News Article, Monday, 28 April 2008
By Shawn Yorks, Guymon Daily Herald


A member of the Panhandle Special Response Team of the Texas County Sheriff's Department points his weapon in the window of a Guymon school bus Friday during tactical response training at the Guymon Firing Range. City and county law enforcement agencies underwent special tactical response training this week.
Photo courtesy Shawn Yorks, Guymon Daily Herald


The Guymon Public Schools bus sat silently — surrounded by nothing but hard-scrabble earth and the sound of the wind — decorated with pink bunnies, a fading memory of Easter. Suddenly, Guymon Police Captain Michael Babb lurched onto the front bumper of the "yellow dog" and onto the hood — weapon drawn — pointing through the windshield.

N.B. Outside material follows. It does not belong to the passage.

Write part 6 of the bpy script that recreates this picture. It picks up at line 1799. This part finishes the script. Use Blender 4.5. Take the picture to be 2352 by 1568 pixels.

Flanked by members of the Panhandle Special Response Team, other Texas County Sheriff's Deputies and members of the Guymon PD, Babb jumped to the ground, put his weapon down and repeated the procedure.
So went tactical response training this week on the Guymon shooting range at the city's wildlife reserve.

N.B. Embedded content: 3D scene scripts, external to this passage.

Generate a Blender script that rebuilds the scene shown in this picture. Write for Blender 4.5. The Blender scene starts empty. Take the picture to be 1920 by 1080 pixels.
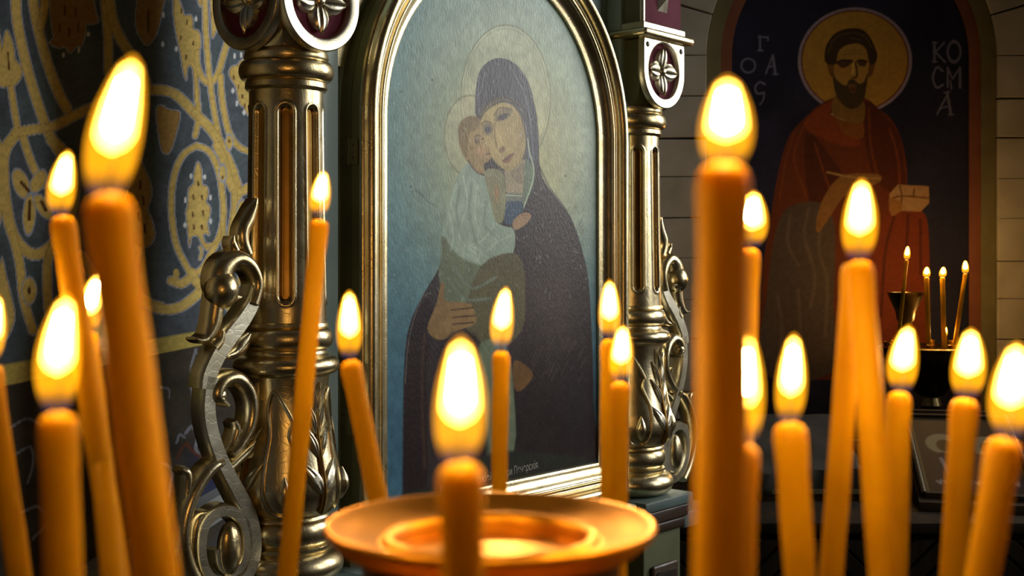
import bpy, bmesh, math, random
import numpy as np
from mathutils import Vector, Matrix

random.seed(7)
rng = np.random.default_rng(7)
scn = bpy.context.scene
COL = scn.collection

# ------------------------------------------------------------------ camera, world, light, exposure
EYE = 1.6
FPX = 2400.0            # focal length in pixels of the 1920 wide frame
HOR = 487.0             # pixel row of the horizon
cam_d = bpy.data.cameras.new('camera')
cam_d.sensor_width = 36.0
cam_d.lens = FPX / 1920 * 36.0
cam_d.shift_y = (HOR - 540) / 1920.0
cam_d.clip_start = 0.02
cam_d.dof.use_dof = True
cam_d.dof.focus_distance = 2.15
cam_d.dof.aperture_fstop = 16.0
cam = bpy.data.objects.new('camera', cam_d)
COL.objects.link(cam)
cam.location = (0, 0, EYE)
cam.rotation_euler = (math.pi / 2, 0, 0)
scn.camera = cam

world = bpy.data.worlds.new('dim_church')
scn.world = world
world.use_nodes = True
world.node_tree.nodes['Background'].inputs[0].default_value = (1.0, 0.93, 0.82, 1)
world.node_tree.nodes['Background'].inputs[1].default_value = 0.02

def area_light(name, loc, target, sx, sy, power, color, spread=math.pi):
    d = bpy.data.lights.new(name, 'AREA')
    d.shape = 'RECTANGLE'; d.size = sx; d.size_y = sy
    d.energy = power; d.color = color; d.spread = spread
    o = bpy.data.objects.new(name, d)
    COL.objects.link(o)
    o.location = loc
    o.rotation_euler = (Vector(target) - Vector(loc)).to_track_quat('-Z', 'Y').to_euler()
    return o
# two daylight windows in the right wall: (middle y, middle z, width, height, power)
WINDOWS = ((3.75, 2.75, 1.0, 1.9, 30.0), (1.8, 2.6, 0.9, 1.9, 10.5))
for (wy, wz, ww, wh, wp) in WINDOWS:
    area_light('window_daylight', (3.34, wy, wz), (-0.1, 2.5, 1.75), ww, wh, wp, (1.0, 0.985, 0.95), math.radians(105))

scn.view_settings.view_transform = 'Standard'
scn.view_settings.look = 'None'
scn.view_settings.gamma = 1.0
scn.view_settings.use_curve_mapping = False
scn.view_settings.exposure = 0.0

FLAME_POWER = 290.0      # radiance of the small hottest part of a flame

# ------------------------------------------------------------------ helpers
def s2l(c):
    c = np.asarray(c, float) / 255.0
    return np.where(c <= 0.04045, c / 12.92, ((c + 0.055) / 1.055) ** 2.4)

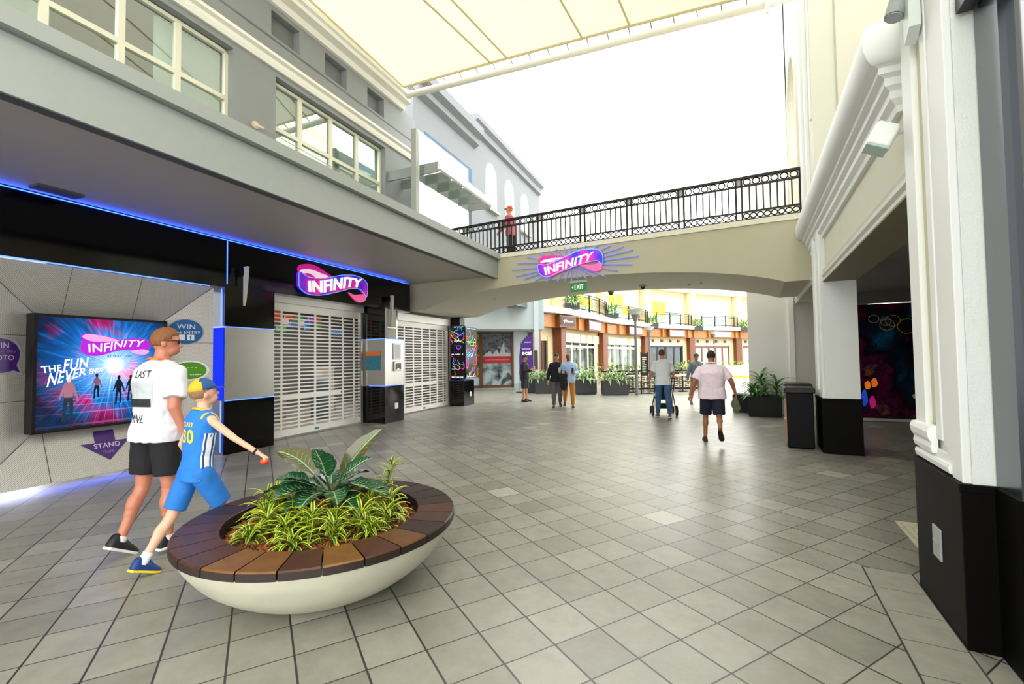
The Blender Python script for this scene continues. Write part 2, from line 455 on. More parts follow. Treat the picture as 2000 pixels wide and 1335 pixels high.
# near pillar with a moulded panel on its street face
p0 = pillar('pillar', 'large near white pillar with moulded panel and black base at right', -.76, 0, -.45, 0, 9, False)
t = MB(RF)
t.box(-.20, 0, -.04, 0, 1.12, 9)          # flat outer band
t.box(-.76, -.62, -.04, .0, .885, 9)      # corner band
t.box(-.62, -.52, -.04, -.008, 1.0, 9); t.box(-.52, -.43, -.04, -.02, 1.03, 9); t.box(-.43, -.34, -.04, -.012, 1.06, 9)
t.box(-.62, 0, -.04, -.012, .885, 1.0)
t.build('panel_moulding', WHITE, p0, bevel=.006, seg=3)
t = MB(RF)
t.sweep([(-.02, .97), (.01, .97), (.018, 1.0), (.012, 1.03), (.028, 1.06), (.034, 1.10), (.022, 1.13), (-.02, 1.14)], -.34, .01)
t.sweep([(-.02, .90), (.006, .90), (.012, .93), (.006, .95), (-.02, .95)], -.60, .008)
t.build('panel_sill', WHITE, p0)
t = MB(RF); t.box(-.335, -.205, -.041, -.035, 1.13, 9); t.build('panel_groove', mat('panel_groove_cream', 'cfcfae', .8), p0)

# beam between the pillars
bm_ = MB(RF)
bm_.box(0, 4.75, -.50, -.10, 2.80, 4.25)
bm_.box(5.55, 10.2, -.50, -.10, 2.95, 4.25)
struct(bm_.build('wall_beam', CREAML))
tr = MB(RF)
TP = [(-.10, 2.78), (-.06, 2.78), (-.06, 2.82), (-.075, 2.83), (-.045, 2.86), (-.045, 2.90), (-.07, 2.92), (-.06, 2.96), (-.10, 2.97)]
tr.sweep(TP, 0, 4.75); tr.sweep([(a, b+.15) for a, b in TP], 5.55, 10.0)
struct(tr.build('trim_3', mat('moulding_pale', 'd2d2c8', .6)))
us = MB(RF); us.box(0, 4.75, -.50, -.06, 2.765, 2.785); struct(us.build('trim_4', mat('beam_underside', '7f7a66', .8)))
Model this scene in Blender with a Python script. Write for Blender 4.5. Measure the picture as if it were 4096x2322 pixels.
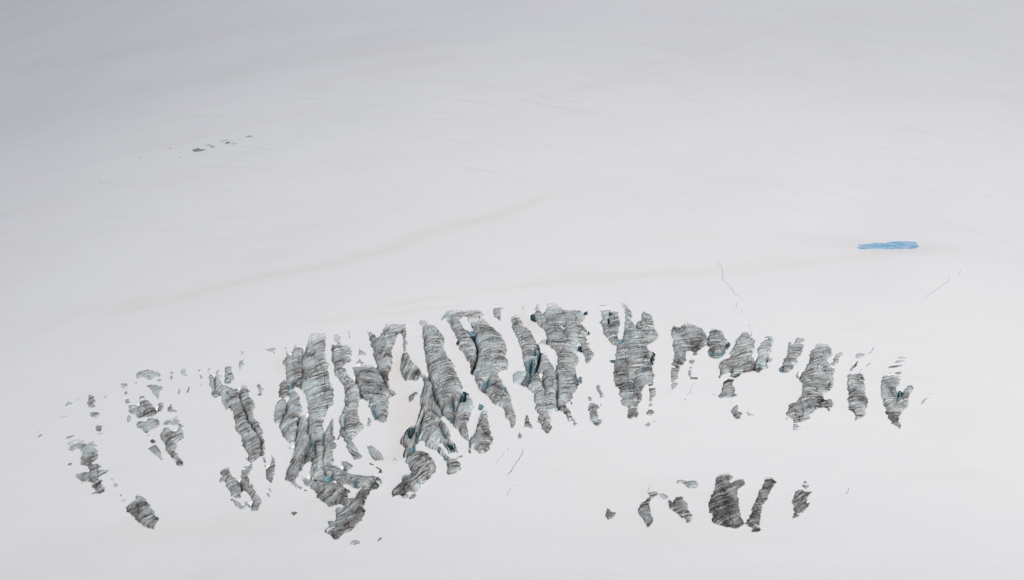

"We had the training all week," Guymon Police Chief Eddie Adamson said Friday afternoon. "We're working with agencies around the Panhandle region to get them geared up and ready for any situation."

With the recent shootings at a Nebraska shopping mall and the anniversary of the Columbine High School shooting still fresh, the training is local agencies' way to be proactive in the event such an event takes place here. "The bottom line is we hope we never need to use (the training)," Texas County Sheriff Arnold Peoples said. "(But) it's proactive."

Using Chief Adamson's vehicle as a prop, officers took up position and fired live rounds into the targets and hillside at the firing range.

"That's rubbish!" yelled Paul Castle, as the officers regrouped to make another run at the hillside. Castle is a former training officer and detective originally from Great Britain who travels the country teaching law enforcement agencies Sabre Tactical Training — tactics law enforcement agencies can use when dealing with an "active shooter," or when dealing with other high risk situations.

The training was paid for by the Texas County Sheriff's Department using drug forfeiture money, Peoples said.

And Castle is coming back to the second week of November."We're getting our officers the best training in the country," said Adamson, who worked with Castle while in Arkansas. "Paul is world-renowned. He has taught the FBI, federal and state agencies, and for him to come to Guymon is a very good thing."